Launch of Gormley's 6 Times, a landmark new outdoor sculpture for Edinburgh

  • 22 June 2010

The Scottish National Gallery of Modern Art is delighted with the arrival of 6 Times, an extraordinary sculptural project by the celebrated British artist Antony Gormley, made possible with help of a £150,000 Art Fund grant.

6 Times comprises six life-sized figures positioned between the Scottish National Gallery of Modern Art and the sea. Four of the figures are sited in the Water of Leith, acting as gauges for the height of the river as it swells and recedes.

This is the first time that a work in the National Galleries’ collection has been permanently located across the city of Edinburgh itself. 

The first figure is located within the grounds of the Scottish National Gallery of Modern Art. The next figure appears within a basin of the river immediately behind the gallery, where it gazes down into the water. A further three figures are sited at separate points downstream, looking progressively up, downstream and right. The final figure, situated at the end of an abandoned pier in Leith Docks, looks out to the point where the river meets the sea.

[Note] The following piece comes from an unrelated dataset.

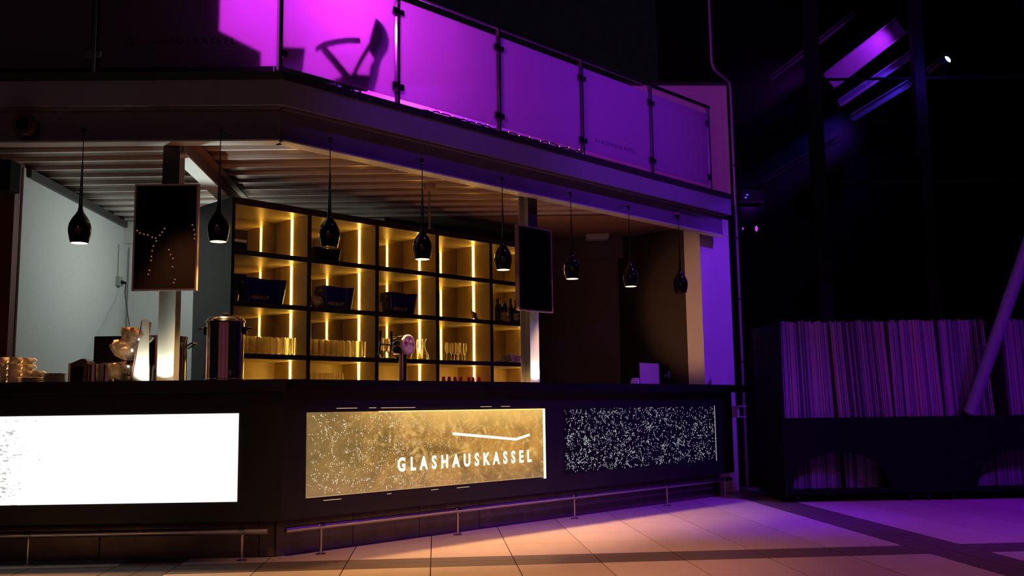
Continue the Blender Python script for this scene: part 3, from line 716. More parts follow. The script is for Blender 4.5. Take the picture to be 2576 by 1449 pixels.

Stephen Deuchar, Director, the Art Fund, said: "This mesmerising work will open the doors of the gallery and extend its reach across the city of Edinburgh. We are so pleased to be helping turn this exceptional idea into a reality, so that generations to come will experience the famous walk along the Water of Leith in a wholly new way."

Antony Gormley said: "It is wonderful to have the chance to make a work that connects so many different parts of this great city. When you see one you will, perhaps, remember another. The idea is to connect to time, weather and place and play part in the making of a scene, a picture, a reality, incomplete without you: the observer."

Alongside the Art Fund’s contribution, significant funds came from the Gulbenkian Museum of the Year award 2004 and further support from The Patrons o the National Galleries of Scoland, Claire Enders and The Henry Moore Foundation.